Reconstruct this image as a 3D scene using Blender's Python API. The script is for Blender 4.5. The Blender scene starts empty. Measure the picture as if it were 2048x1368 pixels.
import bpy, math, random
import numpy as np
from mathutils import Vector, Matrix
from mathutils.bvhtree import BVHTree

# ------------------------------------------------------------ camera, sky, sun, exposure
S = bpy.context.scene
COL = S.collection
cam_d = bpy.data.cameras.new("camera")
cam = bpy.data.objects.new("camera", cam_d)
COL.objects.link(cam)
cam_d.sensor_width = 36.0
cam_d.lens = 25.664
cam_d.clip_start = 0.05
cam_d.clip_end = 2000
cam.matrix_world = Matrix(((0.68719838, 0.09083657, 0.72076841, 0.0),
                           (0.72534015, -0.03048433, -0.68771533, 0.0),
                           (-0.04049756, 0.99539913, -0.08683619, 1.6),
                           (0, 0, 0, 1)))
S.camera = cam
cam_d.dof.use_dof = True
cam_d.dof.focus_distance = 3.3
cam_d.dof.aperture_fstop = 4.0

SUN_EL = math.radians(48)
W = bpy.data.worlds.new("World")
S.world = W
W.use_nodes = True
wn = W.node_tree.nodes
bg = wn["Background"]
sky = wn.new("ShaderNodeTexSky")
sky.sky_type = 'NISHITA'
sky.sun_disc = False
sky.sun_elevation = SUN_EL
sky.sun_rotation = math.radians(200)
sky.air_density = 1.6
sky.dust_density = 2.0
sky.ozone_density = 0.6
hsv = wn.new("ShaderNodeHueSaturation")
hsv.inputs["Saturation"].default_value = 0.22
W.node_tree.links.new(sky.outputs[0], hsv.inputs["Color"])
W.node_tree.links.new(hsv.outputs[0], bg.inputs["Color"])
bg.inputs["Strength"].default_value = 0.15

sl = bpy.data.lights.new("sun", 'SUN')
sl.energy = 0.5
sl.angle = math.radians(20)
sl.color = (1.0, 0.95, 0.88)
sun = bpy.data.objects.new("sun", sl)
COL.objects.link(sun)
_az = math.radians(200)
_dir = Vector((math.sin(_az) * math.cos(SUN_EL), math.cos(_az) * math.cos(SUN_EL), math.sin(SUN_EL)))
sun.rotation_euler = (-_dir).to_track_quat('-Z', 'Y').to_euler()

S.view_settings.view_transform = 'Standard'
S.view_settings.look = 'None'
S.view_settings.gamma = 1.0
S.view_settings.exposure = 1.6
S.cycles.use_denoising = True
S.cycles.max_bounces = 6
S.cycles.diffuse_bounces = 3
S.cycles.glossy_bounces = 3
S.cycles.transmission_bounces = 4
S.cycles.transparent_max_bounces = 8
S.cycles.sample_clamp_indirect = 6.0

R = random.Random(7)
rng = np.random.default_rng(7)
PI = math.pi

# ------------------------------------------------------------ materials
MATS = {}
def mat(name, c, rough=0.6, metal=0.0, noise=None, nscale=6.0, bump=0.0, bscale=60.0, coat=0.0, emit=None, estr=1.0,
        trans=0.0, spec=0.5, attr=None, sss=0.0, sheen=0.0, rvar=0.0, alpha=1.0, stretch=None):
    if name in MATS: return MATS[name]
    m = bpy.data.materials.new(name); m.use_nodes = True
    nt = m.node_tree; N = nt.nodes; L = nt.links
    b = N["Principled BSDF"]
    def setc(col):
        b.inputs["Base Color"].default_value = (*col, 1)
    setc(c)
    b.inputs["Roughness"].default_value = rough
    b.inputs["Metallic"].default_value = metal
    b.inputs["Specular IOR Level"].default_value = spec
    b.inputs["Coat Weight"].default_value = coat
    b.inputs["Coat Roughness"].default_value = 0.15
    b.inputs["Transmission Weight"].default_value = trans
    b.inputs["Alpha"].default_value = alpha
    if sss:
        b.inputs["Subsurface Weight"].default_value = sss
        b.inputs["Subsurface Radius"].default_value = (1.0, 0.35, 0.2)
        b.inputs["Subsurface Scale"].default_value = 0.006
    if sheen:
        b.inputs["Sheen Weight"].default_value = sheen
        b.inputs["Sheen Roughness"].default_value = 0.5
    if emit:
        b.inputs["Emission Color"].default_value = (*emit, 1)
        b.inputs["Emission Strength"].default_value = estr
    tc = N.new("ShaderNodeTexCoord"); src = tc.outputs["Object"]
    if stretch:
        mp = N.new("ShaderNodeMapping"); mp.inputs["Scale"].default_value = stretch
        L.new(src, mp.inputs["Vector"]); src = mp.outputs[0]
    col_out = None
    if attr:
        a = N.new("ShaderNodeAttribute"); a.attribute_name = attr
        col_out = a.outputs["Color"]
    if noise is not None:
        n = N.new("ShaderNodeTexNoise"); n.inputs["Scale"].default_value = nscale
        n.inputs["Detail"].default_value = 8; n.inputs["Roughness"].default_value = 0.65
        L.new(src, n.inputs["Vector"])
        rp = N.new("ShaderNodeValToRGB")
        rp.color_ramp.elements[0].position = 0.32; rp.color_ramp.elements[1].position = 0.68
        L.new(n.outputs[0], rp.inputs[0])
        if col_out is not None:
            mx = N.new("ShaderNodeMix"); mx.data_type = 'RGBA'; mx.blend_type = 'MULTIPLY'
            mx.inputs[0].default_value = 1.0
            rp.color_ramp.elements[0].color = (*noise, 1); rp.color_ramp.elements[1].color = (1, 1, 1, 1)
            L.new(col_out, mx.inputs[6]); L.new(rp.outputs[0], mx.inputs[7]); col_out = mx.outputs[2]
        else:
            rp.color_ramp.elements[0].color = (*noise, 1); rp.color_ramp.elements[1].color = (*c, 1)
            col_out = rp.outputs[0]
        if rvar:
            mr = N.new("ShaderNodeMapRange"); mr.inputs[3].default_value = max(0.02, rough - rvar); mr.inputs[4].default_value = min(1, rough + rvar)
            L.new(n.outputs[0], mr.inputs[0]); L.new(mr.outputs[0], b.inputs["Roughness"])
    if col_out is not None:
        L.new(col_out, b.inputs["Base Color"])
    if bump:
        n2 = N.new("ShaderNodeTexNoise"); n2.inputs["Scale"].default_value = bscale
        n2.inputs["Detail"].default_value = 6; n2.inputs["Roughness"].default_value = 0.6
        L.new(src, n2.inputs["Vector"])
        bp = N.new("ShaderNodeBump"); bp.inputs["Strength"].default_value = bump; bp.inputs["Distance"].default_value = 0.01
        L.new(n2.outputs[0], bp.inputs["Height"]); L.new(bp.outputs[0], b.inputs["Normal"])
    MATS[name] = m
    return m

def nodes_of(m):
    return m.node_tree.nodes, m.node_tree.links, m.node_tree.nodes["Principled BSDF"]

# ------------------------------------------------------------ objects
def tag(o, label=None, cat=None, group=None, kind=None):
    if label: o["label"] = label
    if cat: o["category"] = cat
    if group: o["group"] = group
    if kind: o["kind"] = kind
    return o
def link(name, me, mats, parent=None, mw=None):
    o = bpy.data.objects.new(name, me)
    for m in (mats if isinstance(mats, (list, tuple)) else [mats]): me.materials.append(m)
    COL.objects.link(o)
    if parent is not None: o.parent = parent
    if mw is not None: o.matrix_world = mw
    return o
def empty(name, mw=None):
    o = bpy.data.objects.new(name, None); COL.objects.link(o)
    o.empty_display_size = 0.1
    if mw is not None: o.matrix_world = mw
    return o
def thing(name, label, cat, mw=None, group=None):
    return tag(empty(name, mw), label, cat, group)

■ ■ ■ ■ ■

## Do this
Reproduce the material above without altering a single character.

## Written answer
Reconstruct this image as a 3D scene using Blender's Python API. The script is for Blender 4.5. The Blender scene starts empty. Measure the picture as if it were 2048x1368 pixels.
import bpy, math, random
import numpy as np
from mathutils import Vector, Matrix
from mathutils.bvhtree import BVHTree

# ------------------------------------------------------------ camera, sky, sun, exposure
S = bpy.context.scene
COL = S.collection
cam_d = bpy.data.cameras.new("camera")
cam = bpy.data.objects.new("camera", cam_d)
COL.objects.link(cam)
cam_d.sensor_width = 36.0
cam_d.lens = 25.664
cam_d.clip_start = 0.05
cam_d.clip_end = 2000
cam.matrix_world = Matrix(((0.68719838, 0.09083657, 0.72076841, 0.0),
                           (0.72534015, -0.03048433, -0.68771533, 0.0),
                           (-0.04049756, 0.99539913, -0.08683619, 1.6),
                           (0, 0, 0, 1)))
S.camera = cam
cam_d.dof.use_dof = True
cam_d.dof.focus_distance = 3.3
cam_d.dof.aperture_fstop = 4.0

SUN_EL = math.radians(48)
W = bpy.data.worlds.new("World")
S.world = W
W.use_nodes = True
wn = W.node_tree.nodes
bg = wn["Background"]
sky = wn.new("ShaderNodeTexSky")
sky.sky_type = 'NISHITA'
sky.sun_disc = False
sky.sun_elevation = SUN_EL
sky.sun_rotation = math.radians(200)
sky.air_density = 1.6
sky.dust_density = 2.0
sky.ozone_density = 0.6
hsv = wn.new("ShaderNodeHueSaturation")
hsv.inputs["Saturation"].default_value = 0.22
W.node_tree.links.new(sky.outputs[0], hsv.inputs["Color"])
W.node_tree.links.new(hsv.outputs[0], bg.inputs["Color"])
bg.inputs["Strength"].default_value = 0.15

sl = bpy.data.lights.new("sun", 'SUN')
sl.energy = 0.5
sl.angle = math.radians(20)
sl.color = (1.0, 0.95, 0.88)
sun = bpy.data.objects.new("sun", sl)
COL.objects.link(sun)
_az = math.radians(200)
_dir = Vector((math.sin(_az) * math.cos(SUN_EL), math.cos(_az) * math.cos(SUN_EL), math.sin(SUN_EL)))
sun.rotation_euler = (-_dir).to_track_quat('-Z', 'Y').to_euler()

S.view_settings.view_transform = 'Standard'
S.view_settings.look = 'None'
S.view_settings.gamma = 1.0
S.view_settings.exposure = 1.6
S.cycles.use_denoising = True
S.cycles.max_bounces = 6
S.cycles.diffuse_bounces = 3
S.cycles.glossy_bounces = 3
S.cycles.transmission_bounces = 4
S.cycles.transparent_max_bounces = 8
S.cycles.sample_clamp_indirect = 6.0

R = random.Random(7)
rng = np.random.default_rng(7)
PI = math.pi

# ------------------------------------------------------------ materials
MATS = {}
def mat(name, c, rough=0.6, metal=0.0, noise=None, nscale=6.0, bump=0.0, bscale=60.0, coat=0.0, emit=None, estr=1.0,
        trans=0.0, spec=0.5, attr=None, sss=0.0, sheen=0.0, rvar=0.0, alpha=1.0, stretch=None):
    if name in MATS: return MATS[name]
    m = bpy.data.materials.new(name); m.use_nodes = True
    nt = m.node_tree; N = nt.nodes; L = nt.links
    b = N["Principled BSDF"]
    def setc(col):
        b.inputs["Base Color"].default_value = (*col, 1)
    setc(c)
    b.inputs["Roughness"].default_value = rough
    b.inputs["Metallic"].default_value = metal
    b.inputs["Specular IOR Level"].default_value = spec
    b.inputs["Coat Weight"].default_value = coat
    b.inputs["Coat Roughness"].default_value = 0.15
    b.inputs["Transmission Weight"].default_value = trans
    b.inputs["Alpha"].default_value = alpha
    if sss:
        b.inputs["Subsurface Weight"].default_value = sss
        b.inputs["Subsurface Radius"].default_value = (1.0, 0.35, 0.2)
        b.inputs["Subsurface Scale"].default_value = 0.006
    if sheen:
        b.inputs["Sheen Weight"].default_value = sheen
        b.inputs["Sheen Roughness"].default_value = 0.5
    if emit:
        b.inputs["Emission Color"].default_value = (*emit, 1)
        b.inputs["Emission Strength"].default_value = estr
    tc = N.new("ShaderNodeTexCoord"); src = tc.outputs["Object"]
    if stretch:
        mp = N.new("ShaderNodeMapping"); mp.inputs["Scale"].default_value = stretch
        L.new(src, mp.inputs["Vector"]); src = mp.outputs[0]
    col_out = None
    if attr:
        a = N.new("ShaderNodeAttribute"); a.attribute_name = attr
        col_out = a.outputs["Color"]
    if noise is not None:
        n = N.new("ShaderNodeTexNoise"); n.inputs["Scale"].default_value = nscale
        n.inputs["Detail"].default_value = 8; n.inputs["Roughness"].default_value = 0.65
        L.new(src, n.inputs["Vector"])
        rp = N.new("ShaderNodeValToRGB")
        rp.color_ramp.elements[0].position = 0.32; rp.color_ramp.elements[1].position = 0.68
        L.new(n.outputs[0], rp.inputs[0])
        if col_out is not None:
            mx = N.new("ShaderNodeMix"); mx.data_type = 'RGBA'; mx.blend_type = 'MULTIPLY'
            mx.inputs[0].default_value = 1.0
            rp.color_ramp.elements[0].color = (*noise, 1); rp.color_ramp.elements[1].color = (1, 1, 1, 1)
            L.new(col_out, mx.inputs[6]); L.new(rp.outputs[0], mx.inputs[7]); col_out = mx.outputs[2]
        else:
            rp.color_ramp.elements[0].color = (*noise, 1); rp.color_ramp.elements[1].color = (*c, 1)
            col_out = rp.outputs[0]
        if rvar:
            mr = N.new("ShaderNodeMapRange"); mr.inputs[3].default_value = max(0.02, rough - rvar); mr.inputs[4].default_value = min(1, rough + rvar)
            L.new(n.outputs[0], mr.inputs[0]); L.new(mr.outputs[0], b.inputs["Roughness"])
    if col_out is not None:
        L.new(col_out, b.inputs["Base Color"])
    if bump:
        n2 = N.new("ShaderNodeTexNoise"); n2.inputs["Scale"].default_value = bscale
        n2.inputs["Detail"].default_value = 6; n2.inputs["Roughness"].default_value = 0.6
        L.new(src, n2.inputs["Vector"])
        bp = N.new("ShaderNodeBump"); bp.inputs["Strength"].default_value = bump; bp.inputs["Distance"].default_value = 0.01
        L.new(n2.outputs[0], bp.inputs["Height"]); L.new(bp.outputs[0], b.inputs["Normal"])
    MATS[name] = m
    return m

def nodes_of(m):
    return m.node_tree.nodes, m.node_tree.links, m.node_tree.nodes["Principled BSDF"]

# ------------------------------------------------------------ objects
def tag(o, label=None, cat=None, group=None, kind=None):
    if label: o["label"] = label
    if cat: o["category"] = cat
    if group: o["group"] = group
    if kind: o["kind"] = kind
    return o
def link(name, me, mats, parent=None, mw=None):
    o = bpy.data.objects.new(name, me)
    for m in (mats if isinstance(mats, (list, tuple)) else [mats]): me.materials.append(m)
    COL.objects.link(o)
    if parent is not None: o.parent = parent
    if mw is not None: o.matrix_world = mw
    return o
def empty(name, mw=None):
    o = bpy.data.objects.new(name, None); COL.objects.link(o)
    o.empty_display_size = 0.1
    if mw is not None: o.matrix_world = mw
    return o
def thing(name, label, cat, mw=None, group=None):
    return tag(empty(name, mw), label, cat, group)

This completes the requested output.